The United States of Confederate America

By David A. Graham

The Atlantic - Several years ago, I was driving on a rural road when I came up behind a pickup truck with a Confederate-flag sticker on the back window. This isn’t such an unusual sight in some parts of the United States, but this instance surprised me: The truck had Pennsylvania plates, and the road was in Gettysburg, where an invading force of tens of thousands of Confederates, formed to defend Black slavery, arrived in summer 1863 on a pillaging expedition.

But though the Civil War was a battle between two regions of the country, sympathy for the Confederacy is no longer confined to states that seceded and border states. Support for Confederate symbols and monuments now exists across the country, following lines of race, religion, and education rather than geography. This is one of many ways in which the South is no longer simply a region: A certain version of it has become an identity shared among white, rural, conservative Americans from coast to coast.

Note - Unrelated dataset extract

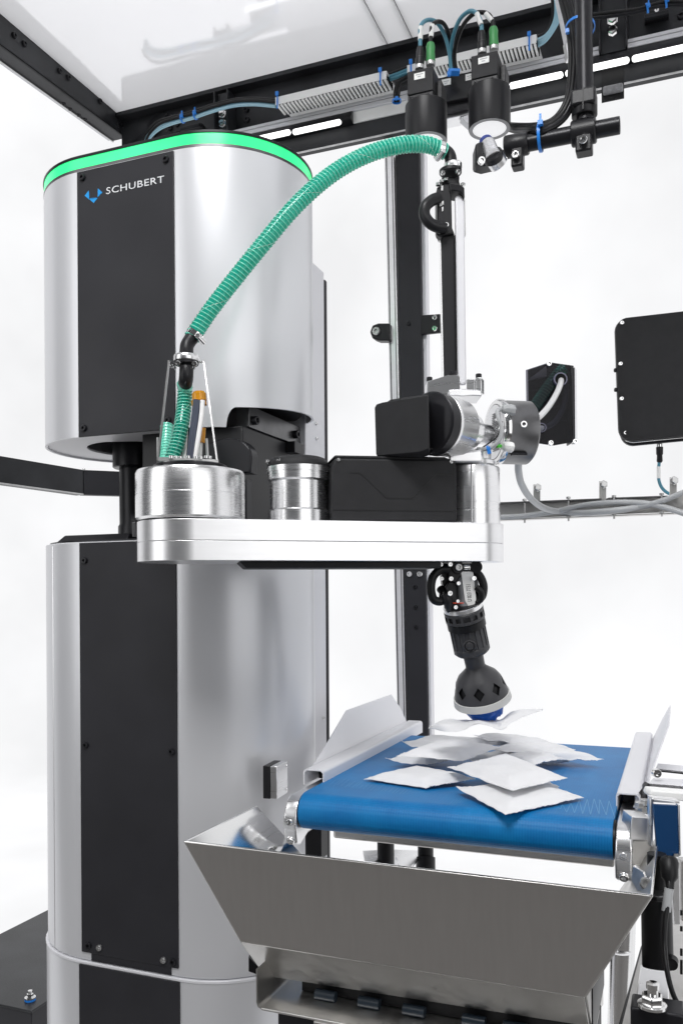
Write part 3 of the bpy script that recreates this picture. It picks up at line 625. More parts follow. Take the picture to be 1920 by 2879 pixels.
bod = part('clamp_ring', M().lathe(GA, gv, [(.0330, gz(708)), (.0345, gz(716)), (.0345, gz(822)), (.033, gz(826))], 56), CUP, gp)
cutters = []
for k in range(14):
    a = 2*PI*k/14+.1; dd = gu_*math.cos(a)+gw_*math.sin(a); wd = .0045 if k % 3 else .0062
    cutters.append(M().obox(GA+gv*gz(768)+dd*.034, dd, gv, dd.cross(gv), .004, gz(700)-gz(672), wd))
cut(bod, cutters)
part('gloss_band', M().lathe(GA, gv, [(.0325, gz(826)), (.0335, gz(828)), (.0335, gz(905)), (.032, gz(910))], 56), RUB, gp)
part('grip_body', M().lathe(GA, gv, [(.0295, gz(905)), (.0300, gz(915)), (.0305, gz(1120)), (.029, gz(1185)), (.024, gz(1205))], 56), CUP, gp)
for k in range(18):
    a = 2*PI*k/18; dd = gu_*math.cos(a)+gw_*math.sin(a)
    part('grip_rib', M().obox(GA+gv*(gz(905)+gz(1170))/2+dd*.0300, dd, gv, dd.cross(gv), .0018, (gz(1170)-gz(905))/2, .0016), CUP, gp, bevel=.0005)
tc_ = (D(1316, 1815, 1.45)-ga(.35)); tc_ = (tc_-gv*tc_.dot(gv)).normalized()
part('round_boss', M().lathe(GA+gv*gz(1045)+tc_*.029, tc_, [(.0108, 0), (.0108, .0032), (.0096, .0040), (.0092, .0018), (.0080, .0015), (.0060, .0048), (0, .0056)], 32), CUP, gp)
part('bottom_ring', M().lathe(GA, gv, [(.0305, gz(1100)), (.0325, gz(1110)), (.0325, gz(1160)), (.029, gz(1190))], 12), CUP, gp, bevel=.002)
part('neck', M().lathe(GA, gv, [(.0185, gz(1190)), (.0175, gz(1260)), (.0172, gz(1380))], 40), CUP, gp)
bell = part('cup_shell', M().lathe(GA, gv, [(.0172, gz(1345)), (.020, gz(1375)), (.0350, gz(1450)), (.0412, gz(1510)), (.0480, gz(1650)), (.0485, gz(1672)), (.0465, gz(1672)), (.0405, gz(1515)), (.036, gz(1470)), (.015, gz(1390))], 56), CUP, gp)
cutters = []
base_a = math.atan2(tc_.dot(gw_), tc_.dot(gu_))
for k in range(8):
    a = base_a+2*PI*k/8+.02; dd = gu_*math.cos(a)+gw_*math.sin(a); tt = dd.cross(gv)
    c_ = GA+gv*gz(1560)+dd*.044; q = [c_+tt*.0098-dd*.012, c_+gv*.0118-dd*.012, c_-tt*.0098-dd*.012, c_-gv*.0118-dd*.012]
    cutters.append(M().prism(q, dd*.03))
cut(bell, cutters)
part('hole_dark_liner', M().lathe(GA, gv, [(.016, gz(1440)), (.0335, gz(1500)), (.0385, gz(1545)), (.0435, gz(1660))], 40), RUB, gp)  # black liner added inside the shell to paint the cut-outs as dark shade
part('cup_rim', M().lathe(GA, gv, [(.0485, gz(1672)), (.0505, gz(1675)), (.0520, gz(1745)), (.050, gz(1748)), (.040, gz(1748))], 56), mat('pale_rim', (.52, .52, .51), .5), gp)
m_ = M().lathe(GA, gv, [(.034, gz(1735)), (.033, gz(1770)), (.028, gz(1795)), (.033, gz(1840)), (.029, gz(1915)), (0, gz(1915))], 48)
for v in m_.v:
    v += noise.noise_vector(v*130)*.0042
part('suction_pad', m_, PADB, gp)
# knuckle between arm and gripper
part('knuckle_block', slabp([(1238, 1584), (1300, 1584), (1312, 1600), (1310, 1700), (1296, 1712), (1262, 1700), (1244, 1640)], 1.478, .03), BLK, gp, bevel=.002)
part('knuckle_plate', slabp([(1262, 1590), (1293, 1590), (1296, 1620), (1280, 1640), (1262, 1632)], 1.462, .012), BLK, gp, bevel=.002)
part('mount_plate', slabp([(1225, 1583), (1345, 1583), (1346, 1600), (1336, 1612), (1232, 1612), (1225, 1598)], 1.476, .045), BLKM, gp, bevel=.003)
part('pivot_boss', M().lathe(D(1288, 1595, 1.455), F, [(.0095, 0), (.0105, .001), (.0105, .02)], 32), BLK, gp)
screw(gp, D(1288, 1595, 1.455), TOCAM, .006, 'zinc_cap')
part('pivot_pin', M().cyl(D(1300, 1596, 1.462), D(1336, 1594, 1.462), .0055, 24), CHROME, gp)
part('pivot_lug', M().cyl(D(1338, 1594, 1.455), D(1338, 1594, 1.49), .0105, 24), BLK, gp)
part('ribbed_rod', M().cyl(D(1302, 1606, 1.474), D(1312, 1712, 1.482), .014, 32), TUBEG, gp)
part('rod_sleeve', M().cyl(D(1331, 1606, 1.478), D(1340, 1700, 1.486), .0065, 20), TUBEG, gp)
la, lb = D(1296, 1607, 1.4565), D(1305, 1706, 1.4655); ld = (lb-la).normalized(); lr = (D(1330, 1607, 1.458)-la).normalized()
lab = part('paper_label', M().prism([la, la+lr*.0205, la+lr*.0215+ld*.05, la+lr*.016+ld*.060, la+lr*.008+ld*.062, la+ld*.05+lr*.002], F*.0008), LAB, gp)
text('U 023 7751', .0105, INK, lab, la+ld*.052+lr*.0135-F*.0004, -ld, -lr, sx=.62, ext=.0002, name='lettering')
part('left_loop', M().tube([D(1262, 1600, 1.465), D(1238, 1602, 1.462), D(1217, 1622, 1.46), D(1211, 1655, 1.46), D(1219, 1685, 1.462), D(1241, 1690, 1.466), D(1246, 1668, 1.472), D(1238, 1655, 1.48)], .0074, 16), RUB, gp)
part('right_loop', M().tube([D(1334, 1605, 1.47), D(1350, 1622, 1.468), D(1359, 1648, 1.468), D(1355, 1676, 1.47), D(1342, 1682, 1.474), D(1334, 1665, 1.48)], .0070, 16), RUB, gp)
part('right_loop', M().tube([D(1338, 1650, 1.462), D(1351, 1664, 1.462), D(1352, 1684, 1.466), D(1338, 1694, 1.47)], .0055, 14), RUB, gp)
part('elbow', M().tube([D(1252, 1670, 1.462), D(1258, 1690, 1.462), D(1264, 1708, 1.47), D(1272, 1722, 1.478)], .0085, 16), BLK, gp)
part('arm_link', slabp([(1252, 1650), (1262, 1634), (1278, 1640), (1284, 1690), (1272, 1712), (1262, 1690)], 1.46, .01), BLK, gp, bevel=.002)
for x, y, r in ((1238, 1587, .004), (1265, 1587, .004), (1267, 1627, .004), (1241, 1627, .0035), (1264, 1668, .0045), (1331, 1626, .004), (1280, 1707, .0035), (1288, 1640, .0035), (1286, 1690, .003)): screw(gp, D(x, y, 1.452), TOCAM, r, 'steel_cap')

# ================================================================== ENCLOSURE FRAME
# left beam (runs towards the camera)
XB = -1.545
lb_ = thing('frame_beam', 'black steel ceiling beam running to the top left corner', 'beam', (XB, 1.6, zc(1.3)), 'ceiling frame beams')
def xb(x, y, X=XB): return XP(x, y, X)
w0, w1, w2, w3 = xb(-60, -29), xb(374, 311), xb(356, 388), xb(-60, 80)
part('web', M().prism([w0, w1, w2, w3], (-.006, 0, 0)), BEAM, lb_, bevel=.001)
q0, q1 = w3+V((-.006, 0, 0)), w2+V((-.006, 0, 0))
part('flange', M().prism([w3, w2, w2+V((-.045, 0, 0)), w3+V((-.045, 0, 0))], (0, 0, .004)), BEAM, lb_, bevel=.001)
part('outer_lip', M().prism([w3+V((-.045, 0, -.004)), w2+V((-.045, 0, -.004)), w2+V((-.045, 0, .02)), w3+V((-.045, 0, .02))], (-.004, 0, 0)), ZINC, lb_)
part('outer_flange', M().prism([w3+V((-.049, 0, .004)), w2+V((-.049, 0, .004)), w2+V((-.065, 0, .004)), w3+V((-.065, 0, .004))], (0, 0, .004)), PAINT2, lb_)
for x, y in ((40, 100), (68, 123), (167, 199), (192, 218), (281, 285)): screw(lb_, xb(x, y), (1, 0, 0), .008)
for x, y in ((330, 300), (344, 309), (330, 325), (344, 337), (331, 350), (345, 361)): screw(lb_, xb(x, y), (1, 0, 0), .0085)
for x, y in ((180, 293), (198, 308), (222, 325), (240, 337)): screw(lb_, ZP(x-1, y-6, w2.z-CZ-.0) if False else xb(x, y-3, XB-.02), (0, 0, -1), .006)
# back beam
YB = 2.15
def zb(y, Y=YB, x=1431): return YP(x, y, Y).z
bb = thing('frame_beam', 'black steel ceiling beam crossing behind the cameras to the top right', 'beam', (-.2, YB, zc(1.3)), 'ceiling frame beams')
x0_, x1_ = XB, .62
zw0, zw1 = zb(196), zb(84)+.010
part('web', M().box((x0_, YB, zw0), (x1_, YB+.006, zw1)), BEAM, bb, bevel=.001)
part('top_flange', M().box((x0_, YB-.03, zw1), (x1_, YB+.006, zw1+.012)), BEAM, bb, bevel=.001)
part('corner_plate', M().prism([xb(361, 301), xb(345, 410), YP(420, 396, YB-.012), YP(470, 318, YB-.012)], (0, .01, 0)), BEAM, bb, bevel=.002)
# silver rail, in two grooved strips
xr0 = YP(656, 375, YB).x
zr0, zr1 = zb(211, YB-.03), zb(187, YB-.03)
for a_, b_ in ((zr0, zr0+(zr1-zr0)*.52), (zr0+(zr1-zr0)*.60, zr1)): part('silver_rail', M().box((xr0, YB-.03, a_), (x1_, YB-.001, b_)), PAINT2, bb, bevel=.001)
part('rail_groove', M().box((xr0, YB-.026, zr0+.001), (x1_, YB-.002, zr1-.001)), DSTEEL, bb)
# lower beam
zl0, zl1 = zb(306, YB-.02), zb(250, YB-.02)
xl0 = YP(735, 452, YB).x
part('lower_beam', M().box((xl0, YB-.02, zl0), (x1_, YB-.001, zl1)), BEAM, bb, bevel=.0015)
part('edge_strip', M().box((xl0, YB-.0215, zl0-.0005), (x1_, YB-.0195, zl0+.0035)), ZINC, bb)
# joint brackets with hex bolts
for xa, xb_ in ((612, 645), (1688, 1758)):
    pa, pb = YP(xa, 330 if xa < 1000 else 60, YB-.034), YP(xb_, 330 if xa < 1000 else 60, YB-.034)
    zz0, zz1 = zb(196, YB-.034), zw1-.012
    k = part('joint_bracket', M().box((pa.x, YB-.034, zr0-.004), (pb.x, YB-.0302, zz1)), BEAM, bb, bevel=.001)
    for X_ in (pa.x-.004, pb.x): part('bracket_rib', M().box((X_, YB-.05, zr0-.004), (X_+.004, YB-.002, zz1)), BEAM, bb, bevel=.001)
for x, y in ((627, 322), (627, 348)): screw(bb, YP(x, y, YB-.035), (0, -1, 0), .0095, 'steel_hex')
for x, y in ((1721, 58), (1721, 89)): screw(bb, YP(x, y, YB-.035), (0, -1, 0), .0105, 'steel_hex')
for x, y in ((694, 310), (696, 337), (481, 332), (503, 377), (481, 384), (1913, 46), (480, 360), (500, 350)): screw(bb, YP(x, y, YB), (0, -1, 0), .0085, 'black')
part('foam_block', M().box(YP(1693, 262, YB-.035), YP(1750, 232, YB-.035)+V((0, .03, .002))), WOODW, bb, bevel=.004, seg=3)
part('foam_recess', M().box((YP(1690, 250, YB-.022).x, YB-.0225, zb(290, YB-.02, 1690)), (YP(1753, 220, YB-.022).x, YB-.0195, zl1-.004)), RUB, bb)
# LED bars
def led(label, xa, xb_, pills, first):
    t = thing('led_bar', label, 'light', (YP((xa+xb_)/2, 240, YB-.05).x, YB-.05, zc(1.26)), 'LED bars under the back beam')
    zb0, zb1 = zl1+.001, zr0-.001
    a_, b_ = YP(xa, first(xa), YB-.045).x, YP(xb_, first(xb_), YB-.045).x
    part('led_housing', M().prism([(a_, YB-.02, zb0-.006), (a_, YB-.045, zb0), (a_, YB-.045, zb0+.004), (a_, YB-.03, zb1), (a_, YB-.002, zb1), (a_, YB-.002, zb0-.006)], (b_-a_, 0, 0)), BLKM, t, bevel=.001)
    for p0, p1 in pills:
        u0, u1 = YP(p0, first(p0), YB-.047), YP(p1, first(p1), YB-.047); zz = (u0.z+u1.z)/2; rr = .0068
        o_ = []
        for i in range(9): a = PI/2+PI*i/8; o_.append((u0.x+rr+rr*math.cos(a), rr*math.sin(a)))
        for i in range(9): a = -PI/2+PI*i/8; o_.append((u1.x-rr+rr*math.cos(a), rr*math.sin(a)))
        yy = YB-.0475
        part('led_lens', M().prism([(x, yy, zz+z_) for x, z_ in o_], (0, .006, 0)), LEDM, t)
        ds = M(); k = max(2, int((u1.x-u0.x)/.02))
    return t
lf = lambda x: 241-(x-1431)*.2215
led('short LED bar under the beam just right of the column top', 700, 985, [(690, 816), (822, 958)], lambda x: 342.5-(x-958)*.20)
led('long lit LED bar under the beam to the right of the mast and cameras', 1300, 1990, [(1300, 1424), (1430, 1582), (1588, 1768), (1775, 1960)], lf)
part('white_filler', M().box((YP(990, 340, YB-.024).x, YB-.024, zb(345, YB-.024, 1000)), (YP(1300, 290, YB-.024).x, YB-.018, zr0-.002)), WPL, bb)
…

That’s one takeaway from a new survey about Confederate symbols from the Public Religion Research Institute and E Pluribus Unum.

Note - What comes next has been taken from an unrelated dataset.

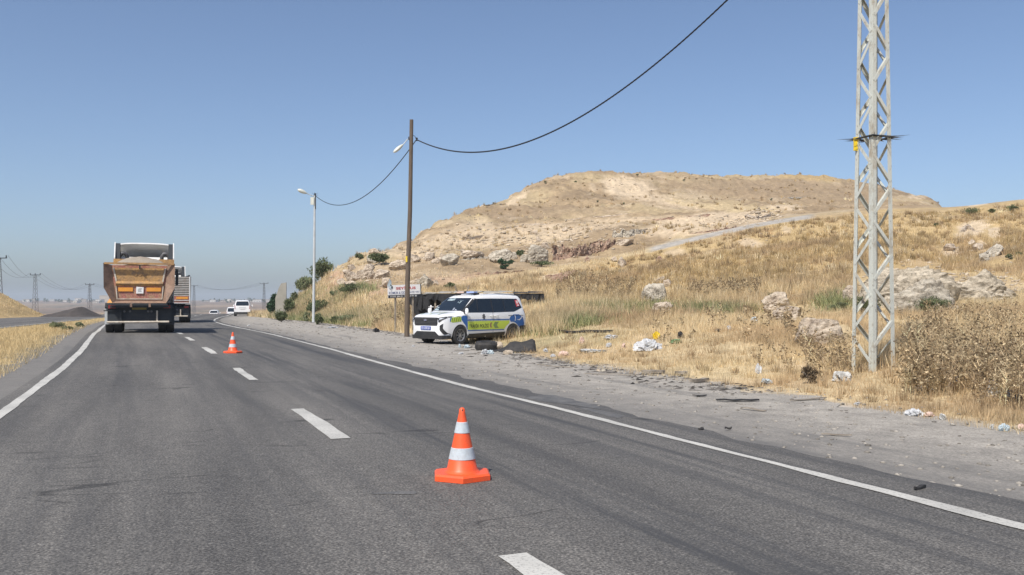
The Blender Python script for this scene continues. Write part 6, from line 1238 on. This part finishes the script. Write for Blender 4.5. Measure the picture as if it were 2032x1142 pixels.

“We’ve had hints of this in the ways that campaigns get run: It used to be that all politics are local, and it’s seeming more like all politics are national,” Robert P. Jones, the president and founder of PRRI, told me. “When you look at the predictors on Confederate monuments, they are much more about race and partisan affiliation and education levels than they are about region.”

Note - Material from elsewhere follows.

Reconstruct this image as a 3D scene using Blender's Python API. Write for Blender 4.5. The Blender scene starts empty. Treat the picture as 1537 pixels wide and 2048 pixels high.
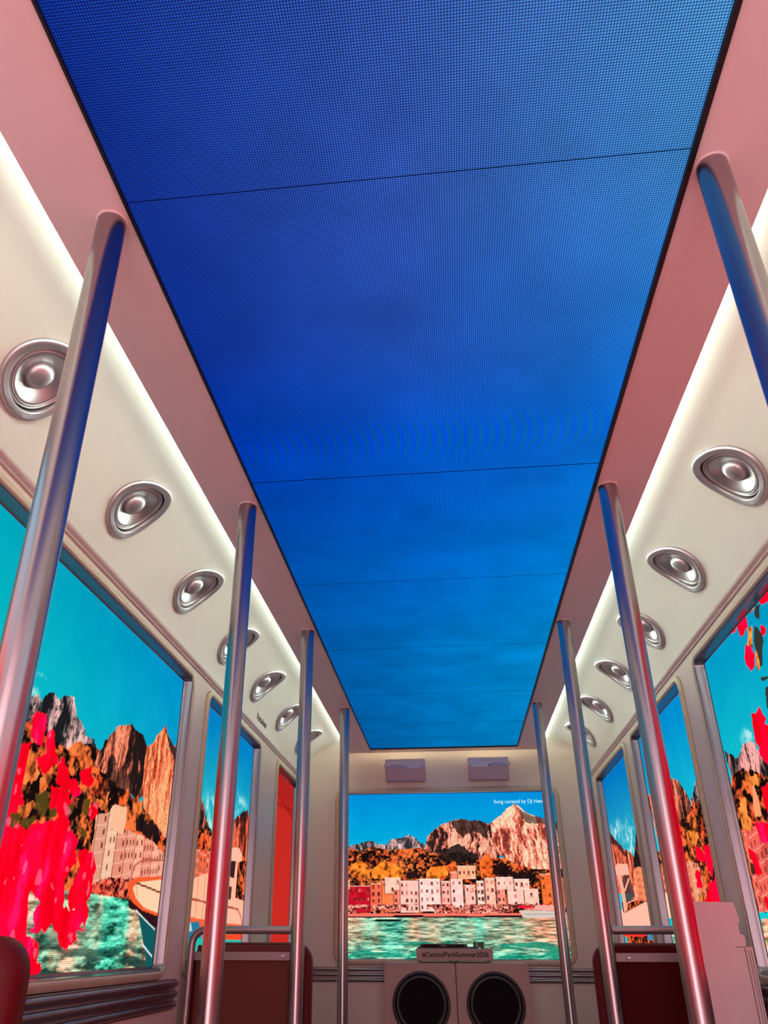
import bpy, bmesh, math, random
import numpy as np
from mathutils import Vector, Matrix

# ------------------------------------------------------------------ camera, world, exposure
SC = bpy.context.scene
COL = SC.collection
cam_d = bpy.data.cameras.new('camera')
cam = bpy.data.objects.new('camera', cam_d); COL.objects.link(cam); SC.camera = cam
cam_d.sensor_fit = 'HORIZONTAL'; cam_d.sensor_width = 36.0
cam_d.lens = 36.0 * 1567.55 / 1537.0
cam_d.shift_x = 0.03649; cam_d.shift_y = 0.00555
cam_d.clip_start = 0.02; cam_d.clip_end = 60
RC = ((0.993509, -0.052849, -0.10073), (0.113735, 0.477164, 0.871423), (0.002011, -0.877223, 0.480078))
cam.matrix_world = Matrix(((RC[0][0], -RC[0][1], -RC[0][2], 0.03),
                           (RC[1][0], -RC[1][1], -RC[1][2], 0.0),
                           (RC[2][0], -RC[2][1], -RC[2][2], 1.15),
                           (0, 0, 0, 1)))
w = bpy.data.worlds.new('world'); SC.world = w; w.use_nodes = True
w.node_tree.nodes['Background'].inputs[0].default_value = (0.02, 0.02, 0.025, 1)
w.node_tree.nodes['Background'].inputs[1].default_value = 0.3
SC.view_settings.view_transform = 'Standard'; SC.view_settings.look = 'None'
SC.view_settings.exposure = 0.0; SC.view_settings.gamma = 1.0
SC.view_settings.use_curve_mapping = False
SCREEN_GAIN = 1.15        # brightness of the picture screens
CEILING_GAIN = 1.0
STRIP_GAIN = 35.0         # led tape hidden on top of the dropped ceiling panel
REAR_GAIN = 4.7           # unseen glowing screens added behind the camera for pink light

# ------------------------------------------------------------------ room measures (metres)
HW = 0.9035      # half width
YE = 5.25        # end wall
YR = -1.3        # rear wall
ZC = 2.25        # dropped ceiling panel
ZT = 2.094       # trim between wall and cove
ZR = 2.31        # roof above the panel
PANEL = 0.606; PANEL_END = 5.203
SCR = 0.463; SCR_END = 5.096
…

Some of the survey’s findings are unsurprising: Southerners are more likely to report Confederate monuments or displays of the flag in their community; Black southerners report especially acute awareness of such monuments. White Americans are more likely than Black Americans to see Confederate symbols as expressions of southern heritage rather than racism.

Where things get interesting is when the survey measures support for reforms, whether destruction of these markers or removal to a museum: Across race, party, and education levels, numbers diverge, but views about reform are nearly identical in the South and in the rest of the country. Nearly identical portions of southerners and Americans elsewhere (22 percent versus 25 percent) back reform, and nearly identical portions oppose it (17 percent versus 20 percent). The remainder are split between leaning one way or another, again closely mirrored. In other words, non-southerners feel the same way about Confederate monuments that southerners do.

This would surely come as a surprise to the men who professed fidelity to state and region above national identity when they sided with the Confederacy in 1861. But it’s the product of a dynamic in which white, rural Americans around the country have adopted the culture of white, rural southerners. This is only one piece of the region’s heritage, a rich, cosmopolitan, and multiracial mix that has shaped the entire country’s music, food, and culture, though it is also the one that has become the go-to stereotype of the region’s identity.